The biggest issue is potlucks and other shared meals, which are a regular and beloved part of my life. On the first weekend, I went to a casual party with former colleagues (several of whom are vegetarian), and the only thing I could munch from was the veggie tray. At a recent brunch, every dish was off-limits (quiche, coffee cake, potatoes, corn muffins) except the one I brought (gluten-free carrot cake). Luckily, I’d guessed there might be a problem, so I actually ate breakfast at home first.

Everyone has been very understanding, but I really don’t like making a public fuss about what I can and can’t eat. I love all kinds of foods, and I love to try the dishes that people bring to share. I’m hoping that once my system is reliably balanced again I will be able to sample some of my restricted items occasionally without serious consequences. In the meantime, I’ll be seeking out recipes (especially for bread and baked goods) that can be made without wheat and dairy.

While I’ve been distracted with my own shopping list, local blogger Craig Goodwin (of the Year of Plenty blog) has been tackling some big topics, including digging behind the story of the recent New York Times article (“While Warning About Fat, U.S. Pushes Cheese Sales”) on the relationship between the USDA and an industry group called Dairy Management. In his most recent post, he restates his conviction that relationships are the key to sustainability: “The core crisis in the food system is a break-down in the relationships between people involved with bringing food to market and those sticking the food in their mouths.”

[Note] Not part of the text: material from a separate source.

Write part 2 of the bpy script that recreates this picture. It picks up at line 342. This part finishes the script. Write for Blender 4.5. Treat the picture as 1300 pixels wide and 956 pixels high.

I’ve written plenty before about my belief in the importance of relationships—in the world of food, of course, but extending beyond that, into the worlds of commerce and public discourse. Unless I have absolutely no choice, I refuse to do business with any place that treats me like a number instead of a person. I want to feel welcomed, not just for the meager dollars that I bring in the door, but for the smiles and warmth and stories that I can share. When relationships are not valued, it’s easy to base decisions purely on dollars-and-cents terms. From anonymity, it’s a short step to rudeness and incivility, and our world devolves. If I want the world to be a kinder place, a more civil place, then I need to put kindness and civility out into the world. I need to risk being in relationship.

Now I’m going to go make some chicken soup from my leftovers. Some friends are stopping by tonight for a quick soup supper after work. We’ll share a simple meal, a glass or two of wine, and a few laughs. Or maybe tears. Or maybe both. Because that’s what relationships are all about.